**** Working data

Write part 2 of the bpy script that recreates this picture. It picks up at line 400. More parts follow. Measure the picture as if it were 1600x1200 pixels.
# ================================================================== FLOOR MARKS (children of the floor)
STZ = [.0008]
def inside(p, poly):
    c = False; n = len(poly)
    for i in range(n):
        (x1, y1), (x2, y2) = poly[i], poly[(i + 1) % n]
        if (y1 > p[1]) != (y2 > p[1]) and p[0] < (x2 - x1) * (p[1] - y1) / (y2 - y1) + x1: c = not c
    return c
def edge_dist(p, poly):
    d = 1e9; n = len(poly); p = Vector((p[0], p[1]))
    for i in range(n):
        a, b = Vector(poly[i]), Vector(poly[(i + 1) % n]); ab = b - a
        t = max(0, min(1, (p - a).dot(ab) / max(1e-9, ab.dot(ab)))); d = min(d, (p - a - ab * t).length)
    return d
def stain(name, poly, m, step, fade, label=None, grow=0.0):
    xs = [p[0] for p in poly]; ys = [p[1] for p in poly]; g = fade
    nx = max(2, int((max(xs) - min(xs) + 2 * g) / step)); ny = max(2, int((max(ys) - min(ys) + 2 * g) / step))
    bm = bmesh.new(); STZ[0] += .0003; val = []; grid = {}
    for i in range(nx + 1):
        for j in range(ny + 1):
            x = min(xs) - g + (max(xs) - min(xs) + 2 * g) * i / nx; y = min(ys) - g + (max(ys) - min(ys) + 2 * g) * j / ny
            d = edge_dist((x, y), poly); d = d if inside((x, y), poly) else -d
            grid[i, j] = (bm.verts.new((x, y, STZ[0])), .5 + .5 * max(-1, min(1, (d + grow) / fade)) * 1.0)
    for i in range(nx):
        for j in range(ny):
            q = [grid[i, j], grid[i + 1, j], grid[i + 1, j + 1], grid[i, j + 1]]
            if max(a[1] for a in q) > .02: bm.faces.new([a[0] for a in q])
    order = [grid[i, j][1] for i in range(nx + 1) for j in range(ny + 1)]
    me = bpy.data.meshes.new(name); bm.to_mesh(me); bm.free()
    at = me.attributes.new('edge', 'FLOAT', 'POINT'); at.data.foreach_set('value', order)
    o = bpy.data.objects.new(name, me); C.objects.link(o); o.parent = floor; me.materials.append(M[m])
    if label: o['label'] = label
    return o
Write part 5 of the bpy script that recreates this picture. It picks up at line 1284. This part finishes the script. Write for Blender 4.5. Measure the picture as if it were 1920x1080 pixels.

********

■ **The exercise**
Please output the entries above, every line exactly as it reads.

■ **Response below**
Write part 2 of the bpy script that recreates this picture. It picks up at line 400. More parts follow. Measure the picture as if it were 1600x1200 pixels.
# ================================================================== FLOOR MARKS (children of the floor)
STZ = [.0008]
def inside(p, poly):
    c = False; n = len(poly)
    for i in range(n):
        (x1, y1), (x2, y2) = poly[i], poly[(i + 1) % n]
        if (y1 > p[1]) != (y2 > p[1]) and p[0] < (x2 - x1) * (p[1] - y1) / (y2 - y1) + x1: c = not c
    return c
def edge_dist(p, poly):
    d = 1e9; n = len(poly); p = Vector((p[0], p[1]))
    for i in range(n):
        a, b = Vector(poly[i]), Vector(poly[(i + 1) % n]); ab = b - a
        t = max(0, min(1, (p - a).dot(ab) / max(1e-9, ab.dot(ab)))); d = min(d, (p - a - ab * t).length)
    return d
def stain(name, poly, m, step, fade, label=None, grow=0.0):
    xs = [p[0] for p in poly]; ys = [p[1] for p in poly]; g = fade
    nx = max(2, int((max(xs) - min(xs) + 2 * g) / step)); ny = max(2, int((max(ys) - min(ys) + 2 * g) / step))
    bm = bmesh.new(); STZ[0] += .0003; val = []; grid = {}
    for i in range(nx + 1):
        for j in range(ny + 1):
            x = min(xs) - g + (max(xs) - min(xs) + 2 * g) * i / nx; y = min(ys) - g + (max(ys) - min(ys) + 2 * g) * j / ny
            d = edge_dist((x, y), poly); d = d if inside((x, y), poly) else -d
            grid[i, j] = (bm.verts.new((x, y, STZ[0])), .5 + .5 * max(-1, min(1, (d + grow) / fade)) * 1.0)
    for i in range(nx):
        for j in range(ny):
            q = [grid[i, j], grid[i + 1, j], grid[i + 1, j + 1], grid[i, j + 1]]
            if max(a[1] for a in q) > .02: bm.faces.new([a[0] for a in q])
    order = [grid[i, j][1] for i in range(nx + 1) for j in range(ny + 1)]
    me = bpy.data.meshes.new(name); bm.to_mesh(me); bm.free()
    at = me.attributes.new('edge', 'FLOAT', 'POINT'); at.data.foreach_set('value', order)
    o = bpy.data.objects.new(name, me); C.objects.link(o); o.parent = floor; me.materials.append(M[m])
    if label: o['label'] = label
    return o
Write part 5 of the bpy script that recreates this picture. It picks up at line 1284. This part finishes the script. Write for Blender 4.5. Measure the picture as if it were 1920x1080 pixels.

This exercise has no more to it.